Ride her however you would ride a non-gaited horse in whatever bit SHE likes best.
     
    01-15-2010, 12:07 PM
  #3
Green Broke
Well, "leaning into the bit" might be my term and not hers. Basically, she says that you want them to be able to have contact with the bit and push into the bit a little. She says you can do that better with a curb with a solid mouth and a broken mouthpiece will discourage the horse from giving more bit contact. Which kinda makes sense, because that is what I do with my Mustang. Ride him with a tom thumb and give him little flutters with my fingertips to back off it if he gives me bit pressure. That is how I get him to collect up.

Now I feel like I am re-learning how I ride, but maybe I shouldn't be? The same lady also told me that you shouldn't try to collect them in the same way as I do my other horse. That you want them to have their nose out and neck straight, not tucked.

Let me ask you one more question. When you are at a walk, do you have two-handed rein contact with your horse? Or do you give him/her a slack rein at a walk? Do you encourage a fast, almost breaking-into-a-gait walk, or do you just let them go their own pace? The Foxtrotter owning husband/wife I ride with are always pushing their horses to walk FAST. That is part of the reason I got a Foxtrotter, so if I rode with them I could keep up! But I love the feel of her gaits too.

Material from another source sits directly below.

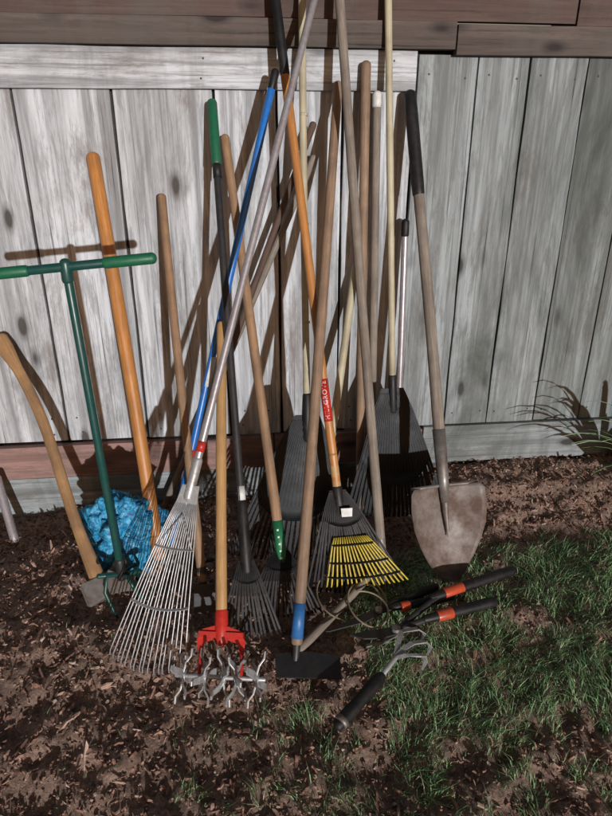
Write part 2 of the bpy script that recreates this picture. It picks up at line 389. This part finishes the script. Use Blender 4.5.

By the way, I LOVE Mystique's blue eyes! On a black horse, they stand out like jewels!

Thank you for your help!
     
    01-15-2010, 01:35 PM
  #4
Started
Quote:
Originally Posted by trailhorserider    
Well, "leaning into the bit" might be my term and not hers. Basically, she says that you want them to be able to have contact with the bit and push into the bit a little. She says you can do that better with a curb with a solid mouth and a broken mouthpiece will discourage the horse from giving more bit contact. Which kinda makes sense, because that is what I do with my Mustang. Ride him with a tom thumb and give him little flutters with my fingertips to back off it if he gives me bit pressure. That is how I get him to collect up.
That's exactly what I do with my mare (now that she knows how to collect), except that I release when she gives in, so she can't lean on the bit.

Quote:
Originally Posted by trailhorserider    
Now I feel like I am re-learning how I ride, but maybe I shouldn't be? The same lady also told me that you shouldn't try to collect them in the same way as I do my other horse. That you want them to have their nose out and neck straight, not tucked.
Well, that really depends on what you want to do. I sort of addressed this in your other thread, but I really dislike the headset they have in the show ring. I prefer for my mare to have a lower headset and a tucked in nose, because that makes it possible for her to round the rest of her body. If her head is up and her nose is out, her back is going to be hollow, she's never going to have a nice topline, and she'll build up the underside of her neck.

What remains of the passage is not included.